The crisis in the Red Sea continues to disrupt the global shipping market.
According to the latest industry data, due to the threat of attacks, half of the container ships that regularly traverse the Red Sea and the Suez Canal have chosen to avoid this route.
Flexport reported that a total of 299 ships with a combined capacity of 4.3 million containers have already changed their routes or are planning to do so. This figure has doubled from a week ago and accounts for about 18% of global capacity.
Flexport noted that compared to direct transit through the Suez Canal for transportation between Asia and Europe, rerouting around Africa takes 25% more time. Moreover, this detour increases the cost of shipping. If this situation persists, it could lead to price increases for various goods from athletic shoes, food to oil, ultimately affecting consumers.

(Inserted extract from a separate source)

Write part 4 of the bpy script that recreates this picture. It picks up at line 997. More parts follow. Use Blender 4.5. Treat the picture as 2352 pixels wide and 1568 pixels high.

Earlier, the U.S. established a multinational convoy escort in the southern Red Sea and the Gulf of Aden to counter attacks in the Red Sea. With this assurance, Maersk, the world's second-largest container shipping company, said last week it was preparing to resume Red Sea transport, and French shipping giant CMA CGM announced its "return to the Red Sea." However, German shipping giant Hapag-Lloyd stated on Wednesday that the escort fleet still cannot ensure the safety of Red Sea transport and insists on rerouting around the Cape of Good Hope.
Teodoro, a senior advisor at MDS Transmodal, believes that "aside from rerouting, shipping companies can also start adjusting their shipping networks."
Teodoro also emphasized that the disruptions in the Suez Canal and Panama Canal highlight the need for an international authority to monitor how to provide capacity and at what price if we want a more resilient global supply chain.